The study, published today in journal PLOS ONE, found that despite healthy and lame cows moving the same distance within the space available in the barn, it was how often they revisited specific areas and where they moved in the barn which was different. Whereas healthy cows explored a wider area of the barn and spent more time in the feeding area, the lame cows spent less time in the feeding area and more time in the areas of the barn that contained cubicles for resting.
Further subtle differences in barn location were also found to be linked to parity (the number of calves each cow had previously had) and the number of days each cow had been in milk.
The study monitored ten lame and ten non-lame cows within a herd of 210 Holstein pedigree cows on a commercial dairy in Essex. Location data was collected continuously, 24 hours per day, over five days using wireless sensors on the cows’ collars and a real time location system which processed and analysed the data to give a suite of space-use behavioural measures.

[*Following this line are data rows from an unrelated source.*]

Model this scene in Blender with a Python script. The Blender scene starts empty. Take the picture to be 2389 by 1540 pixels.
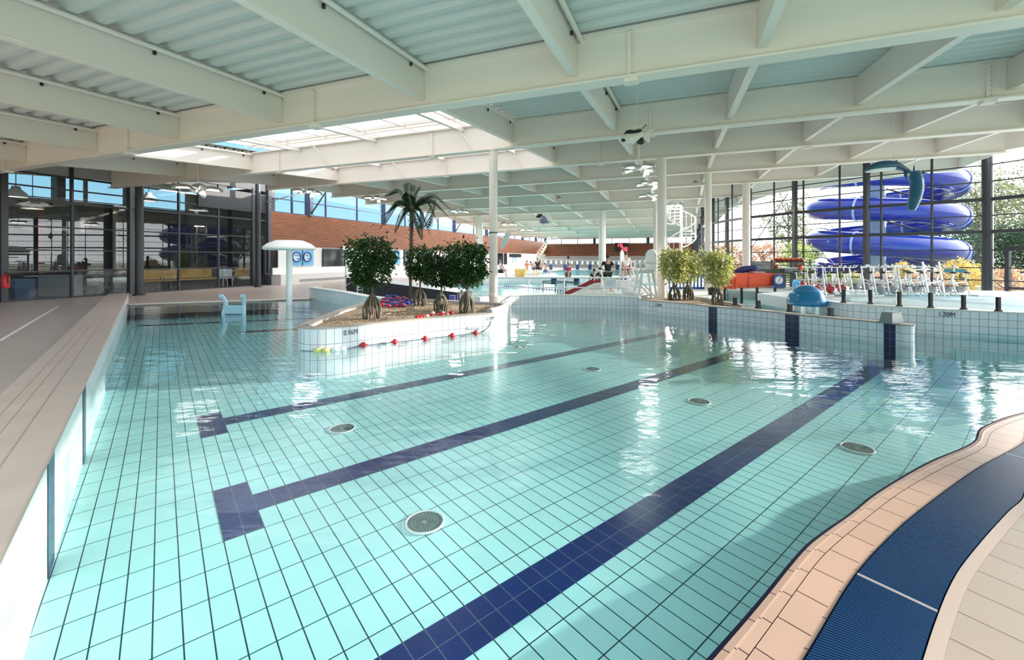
import bpy, math, random
from mathutils import Vector, Matrix
random.seed(7)
S = bpy.context.scene
PI = math.pi
# ---------------------------------------------------------------- camera, sky, sun, exposure
F, CX, HY, EYE = 1010.0, 1194.5, 602.0, 1.45      # focal length in px, principal column, horizon row, eye height above the water
cd = bpy.data.cameras.new('camera'); cam = bpy.data.objects.new('camera', cd)
S.collection.objects.link(cam); S.camera = cam
cam.location = (0, 0, EYE); cam.rotation_euler = (PI / 2, 0, 0)
cd.sensor_width = 36.0; cd.lens = 36.0 * F / 2389.0; cd.shift_y = -(770 - HY) / 2389.0
cd.clip_end = 600
w = bpy.data.worlds.new('sky'); S.world = w; w.use_nodes = True
nt = w.node_tree; nt.nodes.clear()
wo = nt.nodes.new('ShaderNodeOutputWorld'); wb = nt.nodes.new('ShaderNodeBackground')
tc = nt.nodes.new('ShaderNodeTexCoord'); sx = nt.nodes.new('ShaderNodeSeparateXYZ'); rp = nt.nodes.new('ShaderNodeValToRGB')
nt.links.new(tc.outputs['Generated'], sx.inputs[0]); nt.links.new(sx.outputs['Z'], rp.inputs[0])
rp.color_ramp.elements[0].position = 0.0; rp.color_ramp.elements[0].color = (0.40, 0.60, 0.72, 1)
rp.color_ramp.elements[1].position = 0.62; rp.color_ramp.elements[1].color = (1.25, 1.33, 1.42, 1)
e = rp.color_ramp.elements.new(0.30); e.color = (0.25, 0.52, 0.70, 1)
e = rp.color_ramp.elements.new(0.12); e.color = (0.26, 0.53, 0.68, 1)
SAZ, SEL = math.radians(78), math.radians(13.0)
dt = nt.nodes.new('ShaderNodeVectorMath'); dt.operation = 'DOT_PRODUCT'; nt.links.new(tc.outputs['Generated'], dt.inputs[0])
dt.inputs[1].default_value = (math.sin(SAZ) * math.cos(.35), math.cos(SAZ) * math.cos(.35), math.sin(.35))
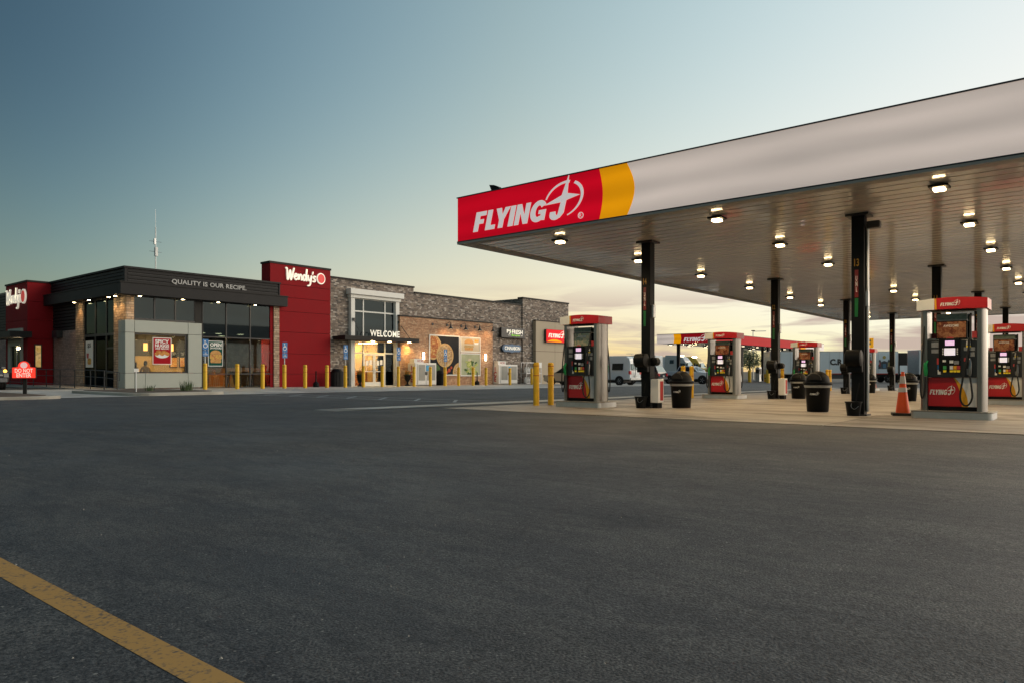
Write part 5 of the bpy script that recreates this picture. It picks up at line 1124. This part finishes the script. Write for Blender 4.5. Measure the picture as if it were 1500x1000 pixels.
island('planter_island', rrect(2.5, 9.6, 28.0, 36.5, .9), 'kerbed planting island at the left edge under the red entry sign')
island('planter_island', rrect(12.2, 16.3, 29.0, 36.0, .9), 'kerbed planting island in front of the grey-framed restaurant window')
for (x, y, h, l) in ((13.9, 31.5, .34, 'small tuft of grass at the left of the island before the restaurant window'), (15.0, 30.6, .52, 'left of two tall grass tufts on the island before the restaurant window'), (15.55, 31.2, .5, 'right of two tall grass tufts on the island before the restaurant window'), (7.55, 29.5, .85, 'bushy grass clump on the left-edge island beside the red entry sign')):
    tag(leaf_tuft(70 if h > .6 else 30, (x, y, .15), .22 if h < 1 else .4, h, wid=.016, lean=.45).build('grass_tuft', 'leaf', None), l, 'plant', 'grass tufts in the islands')
t = thing('marker_stake', 'thin white stake in the island before the restaurant window', 'stake', (12.9, 30.4, .15)); MB().tube([(12.9, 30.4, .1), (12.9, 30.4, 1.0)], .022, 6).build('stake', 'white_paint', t); B(12.8, 13.0, 30.38, 30.42, .98, 1.12).build('tag', 'white_paint', t)
# red lit entry sign
X, Yd = 9.15, 31.0; t = thing('entry_sign', 'glowing red DO NOT ENTER sign on a dark post', 'sign', (X, Yd, .15), None, 0); ORIG[t.name] = (0, 0, 0); t.rotation_euler.z = -R(25)
B(-.06, .06, -.05, .05, 0, .62).build('post', 'charcoal', t)
hump = [(-.38, .60), (.38, .60), (.38, 1.00), (.20, 1.02)]+arc(0, 1.03, .2, 5, 175, 12, .22)+[(-.20, 1.02), (-.38, 1.00)]
MB().flat([hump], lambda u, v, w: (u, -w-.061, v), .14).build('cabinet', 'charcoal', t)
MB().flat([[(a*.95, (b-.85)*.95+.85) for a, b in hump]], lambda u, v, w: (u, -w-.203, v), .008).build('face', mat('entry_red', (.6, .02, .015), .4, emit=.9, ecol=(1, .05, .025)), t)
text_into(MB(), 'DO NOT', lambda u, v, w: (-.28+u, -w-.212, .81+v), .56, .15, .005, .02).build('lettering', 'lit_white', t); text_into(MB(), 'ENTER', lambda u, v, w: (-.23+u, -w-.212, .64+v), .46, .15, .005, .02).build('lettering', 'lit_white', t)
MB().flat([arc(0, 1.08, .11, 0, 340, 16)], lambda u, v, w: (u, -w-.212, v), .004).build('badge', mat('pale_pink', (.8, .5, .48), .4, emit=.6), t)

# ------------------------------------------------------------------ vehicles
mat('tyre', (.012, .012, .012), .8); mat('rim', (.32, .33, .34), .35, .8); mat('tail_red', (.4, .01, .01), .3, emit=.15); mat('amber_lamp', (.9, .35, .02), .3, emit=6, ecol=(1, .4, .05)); mat('head', (.22, .22, .22), .25)
mat('plate_white', (.6, .6, .58), .5); mat('bumper_grey', (.12, .12, .125), .5)
def wheel(t, x, y, r, side, w_=.22):
    wl_ = MB().lathe([(r*.62, -w_/2), (r*.95, -w_/2), (r, -w_/3), (r, w_/3), (r*.95, w_/2), (r*.62, w_/2)], (x, y, r), 22, 'y').build('wheel', 'tyre', t, True)
    MB().lathe([(r*.61, -.01), (r*.58, .02), (r*.25, .0), (r*.18, .03), (.01, .03)], (x, y+side*w_*.42, r), 18, 'y').build('rim', 'rim', wl_, True)
    for k in range(5):
        a = k*2*math.pi/5; MB().tube([(x+r*.15*math.cos(a), y+side*(w_*.42+.02), r+r*.15*math.sin(a)), (x+r*.57*math.cos(a), y+side*(w_*.42+.025), r+r*.57*math.sin(a))], .03, 5).build('spoke', 'rim', wl_)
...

Although recent advances in sensor tracking technology have made it possible to observe the movement of a range of animals, before this study, little was known about how observed movement behaviour and space-use patterns in individual dairy cattle related to lameness.
During the study nearly 900,000 locations were recorded in total for the 20 monitored cows, giving a comprehensive pattern of movement for each individual cow.
Professor Codling added: “Using a simple predictive model based on only two measures of space use – the proportion of time spent in the feeding area and the full range of area they used in the barn – we were able to accurately determine the lameness status of all individual cows within the study.”
Although the model would need to be adapted and tested before being used in other farm environments, it demonstrates the principle of how only a few simple space-use measures could be used to accurately determine lameness for individual cows, potentially saving farmers time and money and improving cow welfare. Similar approaches could also potentially be used with other managed animals.
The researchers are now testing their findings using data collected over a much longer six-month period and from different farms.